E quanto può durare una causa di separazione?
Per una separazione consensuale possono bastare anche sei mesi. Per una giudiziale possono trascorrere diversi anni, perché può protrarsi anche in Appello e in Cassazione. Nella separazione giudiziale c’è una fase presidenziale, sommaria, ove, all’esito dell’udienza in cui i coniugi compaiono davanti al presidente, vengono adottati i provvedimenti temporanei e urgenti riguardanti l’affidamento della prole, il contributo economico ai figli e al coniuge e l’assegnazione della casa familiare. Provvedimenti che normalmente restano in vigore fino alla sentenza definitiva, salva la possibilità di modifiche a opera del giudice istruttore in caso di circostanze sopravvenute. La durata del giudizio è determinata in gran partner dalla complessità dell’istruttoria, e dunque dalla necessità di ascoltare testimoni, di svolgere una consulenza tecnica d’ufficio, e dal tempo che intercorre tra una udienza e l’altra.

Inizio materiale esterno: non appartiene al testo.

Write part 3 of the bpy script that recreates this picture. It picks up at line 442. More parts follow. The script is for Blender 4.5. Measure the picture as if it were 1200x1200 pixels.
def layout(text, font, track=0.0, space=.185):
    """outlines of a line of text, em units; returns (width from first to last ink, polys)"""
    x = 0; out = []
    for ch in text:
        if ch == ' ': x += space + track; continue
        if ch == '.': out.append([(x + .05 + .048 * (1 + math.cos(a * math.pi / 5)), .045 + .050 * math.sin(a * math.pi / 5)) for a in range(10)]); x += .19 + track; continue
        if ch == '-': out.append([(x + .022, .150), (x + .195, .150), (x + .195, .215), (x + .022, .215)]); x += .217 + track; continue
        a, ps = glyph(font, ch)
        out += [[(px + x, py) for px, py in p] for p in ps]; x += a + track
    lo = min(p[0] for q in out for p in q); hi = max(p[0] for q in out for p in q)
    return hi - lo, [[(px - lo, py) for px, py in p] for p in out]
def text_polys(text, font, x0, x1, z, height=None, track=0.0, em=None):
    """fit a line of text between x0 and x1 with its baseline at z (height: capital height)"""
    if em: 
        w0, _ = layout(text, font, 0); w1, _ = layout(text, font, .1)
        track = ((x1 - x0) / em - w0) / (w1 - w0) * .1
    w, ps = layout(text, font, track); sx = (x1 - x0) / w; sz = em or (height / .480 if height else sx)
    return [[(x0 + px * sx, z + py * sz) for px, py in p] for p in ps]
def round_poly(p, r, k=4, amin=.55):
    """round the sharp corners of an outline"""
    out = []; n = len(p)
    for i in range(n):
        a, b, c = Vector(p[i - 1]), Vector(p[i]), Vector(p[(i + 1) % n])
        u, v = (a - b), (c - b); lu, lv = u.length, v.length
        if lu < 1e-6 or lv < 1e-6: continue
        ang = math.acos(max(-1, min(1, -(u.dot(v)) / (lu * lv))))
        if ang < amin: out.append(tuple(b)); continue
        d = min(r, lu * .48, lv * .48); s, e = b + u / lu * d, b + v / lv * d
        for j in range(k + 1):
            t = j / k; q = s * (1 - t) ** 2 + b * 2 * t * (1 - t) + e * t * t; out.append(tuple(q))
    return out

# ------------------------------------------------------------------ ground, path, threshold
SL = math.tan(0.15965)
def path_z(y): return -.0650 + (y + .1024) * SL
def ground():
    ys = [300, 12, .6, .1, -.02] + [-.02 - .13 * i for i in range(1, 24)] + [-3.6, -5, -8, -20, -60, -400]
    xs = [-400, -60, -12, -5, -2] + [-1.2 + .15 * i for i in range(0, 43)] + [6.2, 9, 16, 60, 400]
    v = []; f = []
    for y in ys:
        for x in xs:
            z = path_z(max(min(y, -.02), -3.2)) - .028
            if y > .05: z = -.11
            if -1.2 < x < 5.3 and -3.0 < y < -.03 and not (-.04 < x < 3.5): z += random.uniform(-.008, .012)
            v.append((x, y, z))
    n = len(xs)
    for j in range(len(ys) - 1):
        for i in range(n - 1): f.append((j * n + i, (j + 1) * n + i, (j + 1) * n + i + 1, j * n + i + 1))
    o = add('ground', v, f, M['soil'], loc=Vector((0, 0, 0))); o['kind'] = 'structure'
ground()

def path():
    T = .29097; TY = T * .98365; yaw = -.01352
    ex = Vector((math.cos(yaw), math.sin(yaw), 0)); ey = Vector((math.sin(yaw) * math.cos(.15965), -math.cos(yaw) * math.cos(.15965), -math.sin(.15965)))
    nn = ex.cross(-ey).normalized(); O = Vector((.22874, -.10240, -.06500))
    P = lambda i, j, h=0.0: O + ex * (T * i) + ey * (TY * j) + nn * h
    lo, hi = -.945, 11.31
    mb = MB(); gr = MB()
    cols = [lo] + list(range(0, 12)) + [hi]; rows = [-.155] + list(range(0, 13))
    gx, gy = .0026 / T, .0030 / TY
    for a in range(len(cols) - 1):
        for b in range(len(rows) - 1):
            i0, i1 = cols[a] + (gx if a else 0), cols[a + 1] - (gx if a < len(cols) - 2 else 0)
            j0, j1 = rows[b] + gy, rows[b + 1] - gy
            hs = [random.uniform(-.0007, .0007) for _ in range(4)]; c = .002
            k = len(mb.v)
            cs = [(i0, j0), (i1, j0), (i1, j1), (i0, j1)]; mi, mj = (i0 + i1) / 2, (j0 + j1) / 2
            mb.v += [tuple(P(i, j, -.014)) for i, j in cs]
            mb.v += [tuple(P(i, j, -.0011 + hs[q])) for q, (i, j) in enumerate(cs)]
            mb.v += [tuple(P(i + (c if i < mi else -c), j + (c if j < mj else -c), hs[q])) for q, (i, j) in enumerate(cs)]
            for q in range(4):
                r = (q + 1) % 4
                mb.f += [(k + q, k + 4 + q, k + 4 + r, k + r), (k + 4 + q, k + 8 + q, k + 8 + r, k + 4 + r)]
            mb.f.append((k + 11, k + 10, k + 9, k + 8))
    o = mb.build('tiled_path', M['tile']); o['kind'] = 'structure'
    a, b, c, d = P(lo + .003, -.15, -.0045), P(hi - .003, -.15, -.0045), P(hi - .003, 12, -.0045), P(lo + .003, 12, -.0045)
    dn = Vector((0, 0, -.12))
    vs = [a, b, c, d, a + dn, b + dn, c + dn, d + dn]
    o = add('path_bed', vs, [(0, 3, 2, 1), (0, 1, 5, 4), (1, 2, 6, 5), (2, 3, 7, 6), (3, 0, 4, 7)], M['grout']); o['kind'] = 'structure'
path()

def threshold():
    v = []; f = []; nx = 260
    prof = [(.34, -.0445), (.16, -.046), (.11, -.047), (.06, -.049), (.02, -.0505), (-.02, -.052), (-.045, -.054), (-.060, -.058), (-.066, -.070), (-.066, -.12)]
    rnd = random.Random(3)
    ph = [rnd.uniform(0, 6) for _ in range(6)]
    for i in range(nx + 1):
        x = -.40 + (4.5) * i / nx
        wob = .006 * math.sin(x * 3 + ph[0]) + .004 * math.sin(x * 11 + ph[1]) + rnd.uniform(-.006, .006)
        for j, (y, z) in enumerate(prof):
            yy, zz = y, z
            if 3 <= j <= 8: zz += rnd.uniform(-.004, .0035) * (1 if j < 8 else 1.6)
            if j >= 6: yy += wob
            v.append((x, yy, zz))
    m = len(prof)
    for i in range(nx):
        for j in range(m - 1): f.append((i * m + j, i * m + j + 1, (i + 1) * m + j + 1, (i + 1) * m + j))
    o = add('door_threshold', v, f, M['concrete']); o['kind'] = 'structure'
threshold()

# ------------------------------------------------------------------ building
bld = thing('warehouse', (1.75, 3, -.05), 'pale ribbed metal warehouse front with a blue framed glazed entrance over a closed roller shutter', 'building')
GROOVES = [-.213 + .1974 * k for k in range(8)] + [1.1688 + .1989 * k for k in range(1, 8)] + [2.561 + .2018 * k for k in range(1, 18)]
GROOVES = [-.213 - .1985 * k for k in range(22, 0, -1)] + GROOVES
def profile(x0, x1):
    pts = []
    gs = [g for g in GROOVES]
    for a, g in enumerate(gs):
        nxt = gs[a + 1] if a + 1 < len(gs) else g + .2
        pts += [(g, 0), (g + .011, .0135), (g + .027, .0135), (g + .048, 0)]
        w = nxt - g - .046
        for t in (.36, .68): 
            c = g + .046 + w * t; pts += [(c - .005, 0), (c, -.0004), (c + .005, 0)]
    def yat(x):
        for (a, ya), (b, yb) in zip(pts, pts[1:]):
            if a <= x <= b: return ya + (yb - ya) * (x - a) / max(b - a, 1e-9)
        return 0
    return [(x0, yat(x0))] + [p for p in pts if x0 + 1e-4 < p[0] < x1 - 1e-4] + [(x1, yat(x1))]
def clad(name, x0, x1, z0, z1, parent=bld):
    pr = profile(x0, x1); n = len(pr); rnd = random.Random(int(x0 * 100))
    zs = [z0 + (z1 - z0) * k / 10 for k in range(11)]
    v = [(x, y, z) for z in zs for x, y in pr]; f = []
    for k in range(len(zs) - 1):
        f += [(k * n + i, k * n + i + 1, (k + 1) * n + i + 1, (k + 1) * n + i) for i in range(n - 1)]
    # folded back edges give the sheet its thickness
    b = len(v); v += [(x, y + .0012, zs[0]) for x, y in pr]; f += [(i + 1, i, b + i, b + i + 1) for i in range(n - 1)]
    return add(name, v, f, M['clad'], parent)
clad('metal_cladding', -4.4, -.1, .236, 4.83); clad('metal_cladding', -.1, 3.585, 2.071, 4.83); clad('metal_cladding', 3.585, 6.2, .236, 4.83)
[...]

Ritiene che intorno a questa materia sia sorto un business, anche a seguito dell’introduzione dell’istituto della mediazione nelle cause civili?
Quanto alla mediazione, in materia di famiglia, non solo non è obbligatoria, come per la maggior parte delle cause civili, ma, ove volontariamente intrapresa, riguarda essenzialmente i rapporti interpersonali tra i coniugi, ed è autonoma dal giudizio: non ha diretta ripercussione nel processo, può svolgersi parallelamente e continuare anche dopo la conclusione del medesimo. E comunque questa materia è sempre stata curata da tecnici del settore sia nell’ambito delle strutture pubbliche Asl, sia dai professionisti privati (neuropsichiatri, psicologi, psicoterapeuti), e l’aspetto senz’altro più rilevante è il lavoro meritorio di supporto da loro svolto in questa delicata materia piuttosto che quello del business. Nel settore della famiglia, infatti, non abbiamo assistito al fiorire improvviso di enti o associazioni non sempre qualificati, come sta avvenendo invece nell’ambito della conciliazione civile.